* **Records with scene code**:
────────
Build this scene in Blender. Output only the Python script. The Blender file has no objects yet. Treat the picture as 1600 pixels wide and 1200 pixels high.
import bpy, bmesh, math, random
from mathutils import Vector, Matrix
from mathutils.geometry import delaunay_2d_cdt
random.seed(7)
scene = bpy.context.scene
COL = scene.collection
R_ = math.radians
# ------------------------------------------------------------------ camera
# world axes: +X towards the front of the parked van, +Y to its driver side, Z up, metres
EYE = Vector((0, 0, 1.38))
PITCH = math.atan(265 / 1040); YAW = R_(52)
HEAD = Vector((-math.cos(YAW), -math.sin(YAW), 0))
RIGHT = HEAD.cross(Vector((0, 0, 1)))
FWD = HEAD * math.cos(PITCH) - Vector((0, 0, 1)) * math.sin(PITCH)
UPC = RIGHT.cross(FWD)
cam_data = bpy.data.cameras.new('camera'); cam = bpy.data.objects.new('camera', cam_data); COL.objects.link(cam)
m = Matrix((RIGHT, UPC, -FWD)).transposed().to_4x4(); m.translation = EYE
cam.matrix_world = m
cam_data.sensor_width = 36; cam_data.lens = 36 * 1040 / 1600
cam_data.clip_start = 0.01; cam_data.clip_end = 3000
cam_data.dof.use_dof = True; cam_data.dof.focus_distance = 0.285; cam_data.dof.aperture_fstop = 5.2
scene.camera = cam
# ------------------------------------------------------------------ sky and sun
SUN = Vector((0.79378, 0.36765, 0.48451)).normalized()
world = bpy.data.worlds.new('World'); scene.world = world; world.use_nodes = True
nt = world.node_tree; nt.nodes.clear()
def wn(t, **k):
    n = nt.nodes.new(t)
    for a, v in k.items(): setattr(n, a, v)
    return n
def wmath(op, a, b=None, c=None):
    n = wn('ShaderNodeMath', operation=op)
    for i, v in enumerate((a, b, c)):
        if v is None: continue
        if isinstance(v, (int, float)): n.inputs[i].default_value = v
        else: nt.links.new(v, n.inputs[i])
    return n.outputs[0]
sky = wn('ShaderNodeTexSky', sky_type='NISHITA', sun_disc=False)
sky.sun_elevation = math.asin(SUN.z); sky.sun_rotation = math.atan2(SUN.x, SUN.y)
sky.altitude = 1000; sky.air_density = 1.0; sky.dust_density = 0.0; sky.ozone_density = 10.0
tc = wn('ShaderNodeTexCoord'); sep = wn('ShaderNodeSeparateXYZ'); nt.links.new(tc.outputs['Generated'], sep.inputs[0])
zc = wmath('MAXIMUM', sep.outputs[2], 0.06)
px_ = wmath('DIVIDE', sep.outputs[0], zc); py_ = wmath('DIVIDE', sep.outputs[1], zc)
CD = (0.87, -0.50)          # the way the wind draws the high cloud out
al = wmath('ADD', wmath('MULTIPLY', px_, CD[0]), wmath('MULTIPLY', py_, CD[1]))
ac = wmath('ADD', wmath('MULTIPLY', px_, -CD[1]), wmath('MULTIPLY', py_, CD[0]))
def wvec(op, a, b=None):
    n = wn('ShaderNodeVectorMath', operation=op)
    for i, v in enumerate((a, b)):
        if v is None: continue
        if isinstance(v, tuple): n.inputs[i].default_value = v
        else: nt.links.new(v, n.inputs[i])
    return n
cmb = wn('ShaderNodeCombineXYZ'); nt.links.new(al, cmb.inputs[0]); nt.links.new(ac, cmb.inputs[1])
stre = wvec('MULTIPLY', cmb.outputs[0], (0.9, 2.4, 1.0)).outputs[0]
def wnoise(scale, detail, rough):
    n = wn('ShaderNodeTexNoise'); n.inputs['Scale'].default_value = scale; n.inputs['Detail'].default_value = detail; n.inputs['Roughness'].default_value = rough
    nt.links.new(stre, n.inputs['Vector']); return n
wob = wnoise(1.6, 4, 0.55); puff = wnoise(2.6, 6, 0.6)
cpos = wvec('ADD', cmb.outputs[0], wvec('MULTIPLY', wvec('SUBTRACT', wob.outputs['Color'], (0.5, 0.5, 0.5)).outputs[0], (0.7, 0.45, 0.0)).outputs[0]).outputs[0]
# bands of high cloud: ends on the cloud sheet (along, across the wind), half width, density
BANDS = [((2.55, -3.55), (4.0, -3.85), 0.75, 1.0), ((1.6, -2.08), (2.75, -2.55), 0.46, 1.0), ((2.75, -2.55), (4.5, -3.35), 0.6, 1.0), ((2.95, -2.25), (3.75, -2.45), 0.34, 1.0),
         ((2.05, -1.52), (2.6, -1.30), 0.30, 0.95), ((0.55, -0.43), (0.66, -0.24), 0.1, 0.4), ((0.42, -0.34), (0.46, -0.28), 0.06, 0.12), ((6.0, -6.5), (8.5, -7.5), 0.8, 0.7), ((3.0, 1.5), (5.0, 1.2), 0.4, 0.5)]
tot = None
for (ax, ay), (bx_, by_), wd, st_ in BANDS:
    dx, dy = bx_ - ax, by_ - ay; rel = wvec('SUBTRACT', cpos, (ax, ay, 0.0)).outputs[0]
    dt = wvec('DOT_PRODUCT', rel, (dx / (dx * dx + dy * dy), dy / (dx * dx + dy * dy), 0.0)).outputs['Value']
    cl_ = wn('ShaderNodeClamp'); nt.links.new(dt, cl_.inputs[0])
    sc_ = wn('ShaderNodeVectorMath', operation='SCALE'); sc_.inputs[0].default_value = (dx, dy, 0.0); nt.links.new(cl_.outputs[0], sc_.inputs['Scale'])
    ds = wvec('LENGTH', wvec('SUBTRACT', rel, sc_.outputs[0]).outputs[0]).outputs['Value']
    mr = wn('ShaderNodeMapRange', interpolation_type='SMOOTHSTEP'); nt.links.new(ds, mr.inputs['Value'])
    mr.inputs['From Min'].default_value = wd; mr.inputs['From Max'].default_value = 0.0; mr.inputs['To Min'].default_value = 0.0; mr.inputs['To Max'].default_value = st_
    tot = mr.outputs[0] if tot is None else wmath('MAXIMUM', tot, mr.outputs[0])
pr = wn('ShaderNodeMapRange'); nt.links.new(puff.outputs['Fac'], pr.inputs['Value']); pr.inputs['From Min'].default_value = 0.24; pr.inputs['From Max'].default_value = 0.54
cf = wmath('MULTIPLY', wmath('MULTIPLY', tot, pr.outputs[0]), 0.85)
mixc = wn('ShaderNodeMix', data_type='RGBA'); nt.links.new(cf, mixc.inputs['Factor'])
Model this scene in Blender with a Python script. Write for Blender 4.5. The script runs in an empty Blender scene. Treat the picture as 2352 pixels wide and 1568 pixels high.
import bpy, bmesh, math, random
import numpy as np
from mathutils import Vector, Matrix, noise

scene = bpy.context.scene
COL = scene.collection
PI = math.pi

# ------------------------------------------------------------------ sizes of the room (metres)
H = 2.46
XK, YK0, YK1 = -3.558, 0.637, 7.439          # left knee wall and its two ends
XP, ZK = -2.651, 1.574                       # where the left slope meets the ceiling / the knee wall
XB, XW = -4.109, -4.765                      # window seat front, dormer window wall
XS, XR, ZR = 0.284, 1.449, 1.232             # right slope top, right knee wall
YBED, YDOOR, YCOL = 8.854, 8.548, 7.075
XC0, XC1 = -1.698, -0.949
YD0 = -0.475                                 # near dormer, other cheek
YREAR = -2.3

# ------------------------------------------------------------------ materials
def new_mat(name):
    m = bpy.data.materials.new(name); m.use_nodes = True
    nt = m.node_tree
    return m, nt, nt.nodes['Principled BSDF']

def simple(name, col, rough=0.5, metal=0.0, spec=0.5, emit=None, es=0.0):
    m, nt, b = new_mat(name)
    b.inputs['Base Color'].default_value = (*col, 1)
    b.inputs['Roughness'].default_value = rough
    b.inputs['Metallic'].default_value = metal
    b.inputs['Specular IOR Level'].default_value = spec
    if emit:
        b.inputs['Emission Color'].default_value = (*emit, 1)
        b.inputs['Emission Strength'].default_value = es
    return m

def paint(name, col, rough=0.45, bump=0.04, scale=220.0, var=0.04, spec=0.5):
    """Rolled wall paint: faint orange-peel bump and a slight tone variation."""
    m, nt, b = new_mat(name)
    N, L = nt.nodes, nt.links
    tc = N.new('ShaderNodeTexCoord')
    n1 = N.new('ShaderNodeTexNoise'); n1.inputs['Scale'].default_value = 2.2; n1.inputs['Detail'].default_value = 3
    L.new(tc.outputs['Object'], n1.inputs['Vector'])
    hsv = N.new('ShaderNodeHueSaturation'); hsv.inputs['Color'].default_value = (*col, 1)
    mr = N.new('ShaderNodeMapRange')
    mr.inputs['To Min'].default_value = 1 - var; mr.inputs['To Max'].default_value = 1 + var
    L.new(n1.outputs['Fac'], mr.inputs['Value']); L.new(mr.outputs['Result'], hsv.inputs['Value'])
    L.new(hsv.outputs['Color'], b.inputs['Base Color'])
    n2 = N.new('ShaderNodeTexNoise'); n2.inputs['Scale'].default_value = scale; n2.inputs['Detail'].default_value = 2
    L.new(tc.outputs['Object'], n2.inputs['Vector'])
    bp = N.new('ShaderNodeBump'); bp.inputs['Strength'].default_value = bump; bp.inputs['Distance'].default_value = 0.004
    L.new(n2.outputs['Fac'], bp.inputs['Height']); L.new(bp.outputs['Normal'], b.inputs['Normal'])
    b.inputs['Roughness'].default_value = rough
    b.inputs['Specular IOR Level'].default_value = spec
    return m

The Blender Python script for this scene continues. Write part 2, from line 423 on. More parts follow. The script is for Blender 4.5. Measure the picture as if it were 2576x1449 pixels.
────────
* **TASK DESCRIPTION**: Return every line holding the word "high" from the records.

* **FINISHED EXERCISE**:
Build this scene in Blender. Output only the Python script. The Blender file has no objects yet. Treat the picture as 1600 pixels wide and 1200 pixels high.
CD = (0.87, -0.50)          # the way the wind draws the high cloud out
# bands of high cloud: ends on the cloud sheet (along, across the wind), half width, density
Model this scene in Blender with a Python script. Write for Blender 4.5. The script runs in an empty Blender scene. Treat the picture as 2352 pixels wide and 1568 pixels high.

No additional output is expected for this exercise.